[Raw records]
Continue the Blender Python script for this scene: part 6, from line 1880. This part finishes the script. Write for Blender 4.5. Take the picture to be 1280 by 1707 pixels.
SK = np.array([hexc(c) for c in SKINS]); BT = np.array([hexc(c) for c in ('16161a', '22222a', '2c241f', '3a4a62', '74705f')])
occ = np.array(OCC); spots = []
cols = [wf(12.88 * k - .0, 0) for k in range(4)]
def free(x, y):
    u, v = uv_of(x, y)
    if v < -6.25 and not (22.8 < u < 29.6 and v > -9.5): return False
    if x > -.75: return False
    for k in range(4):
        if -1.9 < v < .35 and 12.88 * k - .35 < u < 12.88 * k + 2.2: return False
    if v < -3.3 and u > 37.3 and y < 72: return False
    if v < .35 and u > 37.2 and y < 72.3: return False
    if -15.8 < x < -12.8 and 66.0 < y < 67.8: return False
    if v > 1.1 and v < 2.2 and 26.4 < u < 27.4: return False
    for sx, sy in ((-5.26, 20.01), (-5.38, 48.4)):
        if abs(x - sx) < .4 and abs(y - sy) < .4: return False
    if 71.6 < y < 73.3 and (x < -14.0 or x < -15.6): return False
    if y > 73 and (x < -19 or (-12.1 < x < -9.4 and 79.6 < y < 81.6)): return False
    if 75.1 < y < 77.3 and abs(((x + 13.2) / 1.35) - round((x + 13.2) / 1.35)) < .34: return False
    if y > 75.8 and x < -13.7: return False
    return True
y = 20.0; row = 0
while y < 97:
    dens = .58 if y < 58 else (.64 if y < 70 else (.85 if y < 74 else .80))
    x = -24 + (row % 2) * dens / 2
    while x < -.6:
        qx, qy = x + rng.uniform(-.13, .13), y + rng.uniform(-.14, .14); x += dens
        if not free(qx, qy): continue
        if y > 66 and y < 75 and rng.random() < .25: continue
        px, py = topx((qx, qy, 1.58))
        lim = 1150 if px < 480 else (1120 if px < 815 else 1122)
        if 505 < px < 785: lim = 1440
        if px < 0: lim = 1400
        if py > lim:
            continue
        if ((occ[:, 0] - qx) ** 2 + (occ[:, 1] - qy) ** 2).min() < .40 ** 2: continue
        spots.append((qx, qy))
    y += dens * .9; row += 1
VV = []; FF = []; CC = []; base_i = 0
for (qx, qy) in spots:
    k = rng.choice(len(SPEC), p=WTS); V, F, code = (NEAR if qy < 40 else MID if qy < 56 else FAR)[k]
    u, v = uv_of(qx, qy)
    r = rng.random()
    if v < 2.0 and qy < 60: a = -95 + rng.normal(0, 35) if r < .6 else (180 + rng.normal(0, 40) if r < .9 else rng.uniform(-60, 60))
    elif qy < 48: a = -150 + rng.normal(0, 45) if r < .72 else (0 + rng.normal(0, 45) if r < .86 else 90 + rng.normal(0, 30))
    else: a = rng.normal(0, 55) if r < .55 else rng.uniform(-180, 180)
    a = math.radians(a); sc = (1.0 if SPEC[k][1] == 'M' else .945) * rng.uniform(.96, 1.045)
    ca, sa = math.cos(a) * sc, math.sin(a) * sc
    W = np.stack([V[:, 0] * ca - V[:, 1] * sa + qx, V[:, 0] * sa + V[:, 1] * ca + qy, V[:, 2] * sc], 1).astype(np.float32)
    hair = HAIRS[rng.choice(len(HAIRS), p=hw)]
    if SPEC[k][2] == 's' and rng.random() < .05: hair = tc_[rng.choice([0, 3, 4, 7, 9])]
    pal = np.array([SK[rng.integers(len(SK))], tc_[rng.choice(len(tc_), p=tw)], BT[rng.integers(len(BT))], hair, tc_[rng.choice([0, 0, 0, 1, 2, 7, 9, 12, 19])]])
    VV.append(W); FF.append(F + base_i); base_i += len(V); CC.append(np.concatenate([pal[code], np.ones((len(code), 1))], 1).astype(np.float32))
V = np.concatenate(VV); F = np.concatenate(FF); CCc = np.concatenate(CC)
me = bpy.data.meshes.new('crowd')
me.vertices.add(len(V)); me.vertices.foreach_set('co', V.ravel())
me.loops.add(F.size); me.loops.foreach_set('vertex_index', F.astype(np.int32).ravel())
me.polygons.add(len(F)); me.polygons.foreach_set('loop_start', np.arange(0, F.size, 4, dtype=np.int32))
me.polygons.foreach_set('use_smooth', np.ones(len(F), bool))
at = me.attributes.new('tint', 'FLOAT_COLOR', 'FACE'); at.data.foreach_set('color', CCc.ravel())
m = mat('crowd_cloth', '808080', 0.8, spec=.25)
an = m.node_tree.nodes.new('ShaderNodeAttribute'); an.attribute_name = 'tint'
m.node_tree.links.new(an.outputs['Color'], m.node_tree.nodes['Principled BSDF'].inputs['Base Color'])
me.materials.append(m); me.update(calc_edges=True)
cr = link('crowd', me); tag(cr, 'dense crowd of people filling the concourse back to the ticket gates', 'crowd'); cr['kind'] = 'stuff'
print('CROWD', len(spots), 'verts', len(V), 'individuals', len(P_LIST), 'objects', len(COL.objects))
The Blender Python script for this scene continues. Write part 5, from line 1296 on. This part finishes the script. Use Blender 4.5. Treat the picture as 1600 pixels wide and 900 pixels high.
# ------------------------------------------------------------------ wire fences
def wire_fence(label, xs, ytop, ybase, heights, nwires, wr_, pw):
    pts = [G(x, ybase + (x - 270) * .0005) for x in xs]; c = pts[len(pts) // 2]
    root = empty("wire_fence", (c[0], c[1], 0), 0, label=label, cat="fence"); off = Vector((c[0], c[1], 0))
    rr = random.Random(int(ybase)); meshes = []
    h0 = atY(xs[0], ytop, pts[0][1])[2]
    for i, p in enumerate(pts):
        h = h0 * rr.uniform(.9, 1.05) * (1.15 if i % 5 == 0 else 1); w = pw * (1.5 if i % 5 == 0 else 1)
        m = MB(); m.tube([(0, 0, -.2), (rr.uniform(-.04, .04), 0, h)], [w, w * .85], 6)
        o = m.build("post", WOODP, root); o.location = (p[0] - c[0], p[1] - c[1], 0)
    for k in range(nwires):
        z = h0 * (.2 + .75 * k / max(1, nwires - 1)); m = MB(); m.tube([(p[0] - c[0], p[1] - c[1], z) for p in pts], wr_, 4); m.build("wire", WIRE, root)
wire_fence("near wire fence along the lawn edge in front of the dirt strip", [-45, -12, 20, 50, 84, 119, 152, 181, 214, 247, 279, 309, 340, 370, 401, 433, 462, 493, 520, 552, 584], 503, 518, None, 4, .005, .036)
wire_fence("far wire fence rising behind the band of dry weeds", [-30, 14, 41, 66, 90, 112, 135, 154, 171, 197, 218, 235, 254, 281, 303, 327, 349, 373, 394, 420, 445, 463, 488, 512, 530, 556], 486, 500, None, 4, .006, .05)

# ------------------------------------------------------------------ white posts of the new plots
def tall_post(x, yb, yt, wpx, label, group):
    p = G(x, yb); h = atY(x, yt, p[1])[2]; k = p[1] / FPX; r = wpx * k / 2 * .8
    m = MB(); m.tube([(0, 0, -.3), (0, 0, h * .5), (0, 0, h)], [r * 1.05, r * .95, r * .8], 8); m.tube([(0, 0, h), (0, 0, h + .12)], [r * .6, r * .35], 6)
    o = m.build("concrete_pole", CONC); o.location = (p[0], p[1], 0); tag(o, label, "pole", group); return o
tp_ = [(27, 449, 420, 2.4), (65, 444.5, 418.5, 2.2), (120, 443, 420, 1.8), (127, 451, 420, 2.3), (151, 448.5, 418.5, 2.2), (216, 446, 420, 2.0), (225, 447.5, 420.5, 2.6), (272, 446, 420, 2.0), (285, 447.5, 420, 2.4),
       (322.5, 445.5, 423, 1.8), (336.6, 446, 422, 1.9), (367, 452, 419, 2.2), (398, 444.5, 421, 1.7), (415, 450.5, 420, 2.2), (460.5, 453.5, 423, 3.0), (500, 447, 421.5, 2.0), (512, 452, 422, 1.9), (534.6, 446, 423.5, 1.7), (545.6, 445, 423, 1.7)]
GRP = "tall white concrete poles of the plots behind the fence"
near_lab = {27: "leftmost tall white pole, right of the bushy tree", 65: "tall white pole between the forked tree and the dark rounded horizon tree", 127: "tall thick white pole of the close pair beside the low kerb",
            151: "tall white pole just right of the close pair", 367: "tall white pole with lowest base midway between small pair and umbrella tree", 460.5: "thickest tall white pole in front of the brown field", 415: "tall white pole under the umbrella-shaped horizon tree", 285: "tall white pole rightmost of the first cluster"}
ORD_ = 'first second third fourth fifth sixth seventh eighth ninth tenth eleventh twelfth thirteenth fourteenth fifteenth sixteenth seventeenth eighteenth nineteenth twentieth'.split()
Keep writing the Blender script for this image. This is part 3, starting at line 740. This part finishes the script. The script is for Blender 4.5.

* [WHAT THE TASK REQUIRES] Extract, word for word, every line beginning with the one that holds "The Blender Python script for this scene continues." and concluding with the one that holds "4, .006, .05)". Include both of those lines.

* [SOLUTION TO THIS TASK]
The Blender Python script for this scene continues. Write part 5, from line 1296 on. This part finishes the script. Use Blender 4.5. Treat the picture as 1600 pixels wide and 900 pixels high.
# ------------------------------------------------------------------ wire fences
def wire_fence(label, xs, ytop, ybase, heights, nwires, wr_, pw):
    pts = [G(x, ybase + (x - 270) * .0005) for x in xs]; c = pts[len(pts) // 2]
    root = empty("wire_fence", (c[0], c[1], 0), 0, label=label, cat="fence"); off = Vector((c[0], c[1], 0))
    rr = random.Random(int(ybase)); meshes = []
    h0 = atY(xs[0], ytop, pts[0][1])[2]
    for i, p in enumerate(pts):
        h = h0 * rr.uniform(.9, 1.05) * (1.15 if i % 5 == 0 else 1); w = pw * (1.5 if i % 5 == 0 else 1)
        m = MB(); m.tube([(0, 0, -.2), (rr.uniform(-.04, .04), 0, h)], [w, w * .85], 6)
        o = m.build("post", WOODP, root); o.location = (p[0] - c[0], p[1] - c[1], 0)
    for k in range(nwires):
        z = h0 * (.2 + .75 * k / max(1, nwires - 1)); m = MB(); m.tube([(p[0] - c[0], p[1] - c[1], z) for p in pts], wr_, 4); m.build("wire", WIRE, root)
wire_fence("near wire fence along the lawn edge in front of the dirt strip", [-45, -12, 20, 50, 84, 119, 152, 181, 214, 247, 279, 309, 340, 370, 401, 433, 462, 493, 520, 552, 584], 503, 518, None, 4, .005, .036)
wire_fence("far wire fence rising behind the band of dry weeds", [-30, 14, 41, 66, 90, 112, 135, 154, 171, 197, 218, 235, 254, 281, 303, 327, 349, 373, 394, 420, 445, 463, 488, 512, 530, 556], 486, 500, None, 4, .006, .05)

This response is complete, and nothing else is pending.